On Tue, 27 Jul 2004, Prabu Subroto wrote:
> But I think, the modification of records to the table
> "appointment0" dan "appointment1" must be done
> automatically if my program modifies the
> "appointment". That's why I think I should use trigger
> and function.
Views would show the changes immediately. The only issue would be if you
wanted to also allow insert/update/delete to appointment0 and appointment1
directly which would require writing correct rules for those cases.

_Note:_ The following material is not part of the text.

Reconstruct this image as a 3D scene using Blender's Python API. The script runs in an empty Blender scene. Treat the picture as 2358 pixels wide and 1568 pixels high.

create view appointment0 as
select * from appointment where done='Y';
create view appointment1 as
select * from appointment where done='N';
-----
However, you can also do this with a trigger, but that means you're
storing the data multiple times. An untested (probably buggy) example for
insert:
create or replace function appointmentins() returns trigger AS '
begin
if NEW.done=''Y'' then
insert into appointment0 (noapp, custid, salesid, date, time, todo,
done, warned, timestamp) VALUES (NEW.noapp, NEW.custid, NEW.salesid,
NEW.date, NEW.time, NEW.todo, NEW.done, NEW.warned, NEW.timestamp);
elsif NEW.done=''N'' then
insert into appointment1 (noapp, custid, salesid, date, time, todo,
done, warned, timestamp) VALUES (NEW.noapp, NEW.custid, NEW.salesid,
NEW.date, NEW.time, NEW.todo, NEW.done, NEW.warned, NEW.timestamp);
else
-- what to do here? Is there a constraint that makes this impossible?
end if;
return NEW;
end;' language 'plpgsql';
create trigger appointmentinstrig after insert on appointment for each
row execute procedure appointmentins();
Delete is similar to the above. Update is a little harder because you may
need to move rows from one subset to the other.